Being Eastern Cape’s sole representatives only adds to the pressure faced by UFH to do well, for they do not only represent themselves but the entire province.

Team manager Sbabalwe Feni was confident that UFH would rise to the occasion.

According to Feni, the team had been hard at work in the previous weekend starting from May in getting the team to shape up for the highly competitive tournament.

So determined is UFH that players had to forget about going on vacation as they had to attend a camp at the university’s Alice campus.

Also to UFH’s advantage is that more than 90% of the team is made up of the same players who finished fourth in the the national qualifiers held in Bloemfontein before Easter this year.

Their first test will be a televised encounter against Free State’s Central University of Technology at the Davidson Stadium in Alice at 7pm on Monday.

Much will be expected from the UFH soccer side, especially after the rugby counterparts UFH Blues dished out a dismal showing in the Varsity Shield competition where they managed a single draw and seven losses.

Feni said they fancied their chances of doing well: “Technically and otherwise we are more than ready as a team and we believe our 30-man squad is capable enough to see us compete with the best of the best and reach the final or at least the last four if we fall short.

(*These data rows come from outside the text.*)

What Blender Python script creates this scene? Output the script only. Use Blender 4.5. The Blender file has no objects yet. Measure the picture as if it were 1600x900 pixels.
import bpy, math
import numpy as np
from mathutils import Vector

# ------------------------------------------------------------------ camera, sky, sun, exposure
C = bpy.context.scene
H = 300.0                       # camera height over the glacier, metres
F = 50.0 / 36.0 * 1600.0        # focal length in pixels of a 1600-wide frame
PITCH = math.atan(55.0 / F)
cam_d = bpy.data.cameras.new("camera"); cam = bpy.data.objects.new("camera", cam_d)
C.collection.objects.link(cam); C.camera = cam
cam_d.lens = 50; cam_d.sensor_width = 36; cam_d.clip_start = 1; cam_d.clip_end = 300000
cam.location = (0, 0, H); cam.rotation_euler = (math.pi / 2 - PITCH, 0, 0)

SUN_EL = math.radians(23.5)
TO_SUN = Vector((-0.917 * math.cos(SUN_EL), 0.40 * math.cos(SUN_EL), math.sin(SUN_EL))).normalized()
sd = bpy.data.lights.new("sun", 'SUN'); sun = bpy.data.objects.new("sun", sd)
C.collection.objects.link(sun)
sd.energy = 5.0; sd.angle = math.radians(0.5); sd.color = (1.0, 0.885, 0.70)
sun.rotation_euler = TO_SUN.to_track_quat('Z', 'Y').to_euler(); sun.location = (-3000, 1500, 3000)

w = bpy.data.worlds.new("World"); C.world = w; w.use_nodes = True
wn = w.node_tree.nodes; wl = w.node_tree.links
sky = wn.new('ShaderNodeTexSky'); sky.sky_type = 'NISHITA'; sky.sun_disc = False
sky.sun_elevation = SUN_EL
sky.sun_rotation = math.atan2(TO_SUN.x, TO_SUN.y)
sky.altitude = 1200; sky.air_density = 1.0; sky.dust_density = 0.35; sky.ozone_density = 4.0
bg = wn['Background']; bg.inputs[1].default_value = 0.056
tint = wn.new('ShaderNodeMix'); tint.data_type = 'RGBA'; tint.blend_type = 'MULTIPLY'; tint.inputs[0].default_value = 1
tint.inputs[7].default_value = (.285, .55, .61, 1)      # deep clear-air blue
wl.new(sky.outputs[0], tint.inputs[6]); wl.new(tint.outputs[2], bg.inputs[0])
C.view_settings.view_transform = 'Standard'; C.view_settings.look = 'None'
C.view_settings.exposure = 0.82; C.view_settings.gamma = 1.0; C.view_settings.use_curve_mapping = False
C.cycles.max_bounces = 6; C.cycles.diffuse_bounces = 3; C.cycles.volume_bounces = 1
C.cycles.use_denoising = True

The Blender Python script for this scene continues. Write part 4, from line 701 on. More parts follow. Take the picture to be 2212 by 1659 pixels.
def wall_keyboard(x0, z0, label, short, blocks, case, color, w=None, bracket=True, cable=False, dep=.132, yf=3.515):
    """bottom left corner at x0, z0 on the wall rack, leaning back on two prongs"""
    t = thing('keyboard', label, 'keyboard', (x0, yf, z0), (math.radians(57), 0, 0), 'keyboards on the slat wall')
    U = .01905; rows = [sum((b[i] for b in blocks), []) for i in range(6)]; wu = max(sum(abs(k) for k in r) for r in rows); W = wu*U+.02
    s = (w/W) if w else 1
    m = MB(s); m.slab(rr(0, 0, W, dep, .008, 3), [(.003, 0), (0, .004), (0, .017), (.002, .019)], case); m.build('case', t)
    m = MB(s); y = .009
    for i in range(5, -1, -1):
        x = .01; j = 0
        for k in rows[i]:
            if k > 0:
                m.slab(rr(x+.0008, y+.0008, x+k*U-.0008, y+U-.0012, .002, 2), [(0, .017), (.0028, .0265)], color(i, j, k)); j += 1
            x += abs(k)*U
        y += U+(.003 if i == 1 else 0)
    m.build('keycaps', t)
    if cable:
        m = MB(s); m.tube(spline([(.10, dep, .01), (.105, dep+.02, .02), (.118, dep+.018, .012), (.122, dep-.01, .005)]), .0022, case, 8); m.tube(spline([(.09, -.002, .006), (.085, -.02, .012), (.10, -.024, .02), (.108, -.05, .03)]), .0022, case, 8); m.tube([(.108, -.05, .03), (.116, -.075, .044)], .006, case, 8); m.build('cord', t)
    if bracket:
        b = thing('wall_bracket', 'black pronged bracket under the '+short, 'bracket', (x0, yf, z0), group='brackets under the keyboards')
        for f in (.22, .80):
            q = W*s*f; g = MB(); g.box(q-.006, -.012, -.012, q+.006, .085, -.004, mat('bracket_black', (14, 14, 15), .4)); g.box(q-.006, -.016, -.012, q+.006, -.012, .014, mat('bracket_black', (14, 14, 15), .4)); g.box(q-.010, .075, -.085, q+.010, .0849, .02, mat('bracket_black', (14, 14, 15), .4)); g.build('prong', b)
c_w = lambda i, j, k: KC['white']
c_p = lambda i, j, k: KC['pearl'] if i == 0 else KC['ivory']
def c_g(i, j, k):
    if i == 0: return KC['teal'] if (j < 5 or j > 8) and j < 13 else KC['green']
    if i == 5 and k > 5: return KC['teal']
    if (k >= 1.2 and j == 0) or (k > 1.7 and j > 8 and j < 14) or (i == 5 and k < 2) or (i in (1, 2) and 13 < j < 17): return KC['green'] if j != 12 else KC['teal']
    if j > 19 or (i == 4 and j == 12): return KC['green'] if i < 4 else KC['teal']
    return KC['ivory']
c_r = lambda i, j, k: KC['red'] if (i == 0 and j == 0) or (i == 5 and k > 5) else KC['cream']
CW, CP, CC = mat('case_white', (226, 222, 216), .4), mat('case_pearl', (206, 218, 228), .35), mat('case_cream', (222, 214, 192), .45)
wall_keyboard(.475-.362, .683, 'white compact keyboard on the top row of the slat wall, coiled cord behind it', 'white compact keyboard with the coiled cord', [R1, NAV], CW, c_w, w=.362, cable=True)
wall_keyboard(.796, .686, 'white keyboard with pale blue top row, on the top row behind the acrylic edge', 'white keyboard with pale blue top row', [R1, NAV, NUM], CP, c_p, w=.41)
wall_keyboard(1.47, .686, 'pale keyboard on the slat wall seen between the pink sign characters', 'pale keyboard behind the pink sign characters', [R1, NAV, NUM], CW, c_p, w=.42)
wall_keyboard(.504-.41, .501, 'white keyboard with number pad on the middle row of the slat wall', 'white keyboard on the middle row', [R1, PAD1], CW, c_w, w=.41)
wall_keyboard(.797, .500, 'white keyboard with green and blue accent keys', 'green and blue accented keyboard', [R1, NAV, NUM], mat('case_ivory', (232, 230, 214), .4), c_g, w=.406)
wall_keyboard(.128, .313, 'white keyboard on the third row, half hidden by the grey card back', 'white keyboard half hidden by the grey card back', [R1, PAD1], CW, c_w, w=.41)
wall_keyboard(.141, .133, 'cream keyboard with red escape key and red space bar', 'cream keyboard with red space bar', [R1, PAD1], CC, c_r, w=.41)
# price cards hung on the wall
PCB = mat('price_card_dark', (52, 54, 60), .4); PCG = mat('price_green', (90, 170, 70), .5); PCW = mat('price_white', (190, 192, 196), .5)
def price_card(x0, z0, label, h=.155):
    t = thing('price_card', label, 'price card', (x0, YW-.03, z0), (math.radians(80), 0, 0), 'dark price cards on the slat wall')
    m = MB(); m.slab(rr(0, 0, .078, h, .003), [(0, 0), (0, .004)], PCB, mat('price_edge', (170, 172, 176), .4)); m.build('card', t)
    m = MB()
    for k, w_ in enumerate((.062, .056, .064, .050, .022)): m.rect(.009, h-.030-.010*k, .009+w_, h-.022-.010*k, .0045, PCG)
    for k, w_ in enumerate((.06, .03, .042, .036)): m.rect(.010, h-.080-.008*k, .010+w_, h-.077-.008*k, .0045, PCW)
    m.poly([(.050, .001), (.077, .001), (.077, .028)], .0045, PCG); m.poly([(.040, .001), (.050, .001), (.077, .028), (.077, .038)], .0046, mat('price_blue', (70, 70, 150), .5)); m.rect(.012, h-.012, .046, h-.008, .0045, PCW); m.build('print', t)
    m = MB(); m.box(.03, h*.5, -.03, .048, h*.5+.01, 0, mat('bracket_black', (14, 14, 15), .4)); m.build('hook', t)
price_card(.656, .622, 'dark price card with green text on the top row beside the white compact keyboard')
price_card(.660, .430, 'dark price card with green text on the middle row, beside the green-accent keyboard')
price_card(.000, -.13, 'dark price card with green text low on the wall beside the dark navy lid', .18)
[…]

“The only challenge we had in our preparations was releasing some players during exams but we made up for that by assembling a camp during the vacation period.”

UFH should not have problems in starting on a high note with their first two opponents – CUT and University of North West not counted among the competition’s superpowers.

They will only get to face serious foes when they travel to Pretoria to square up with last year’s runners-up TUT on August 1 in what will be their third outing.

They will then come back home to play host against defending champions the University of the Western Cape, at which stage it should be clear whether UFH have packed a mean punch or just adding up numbers.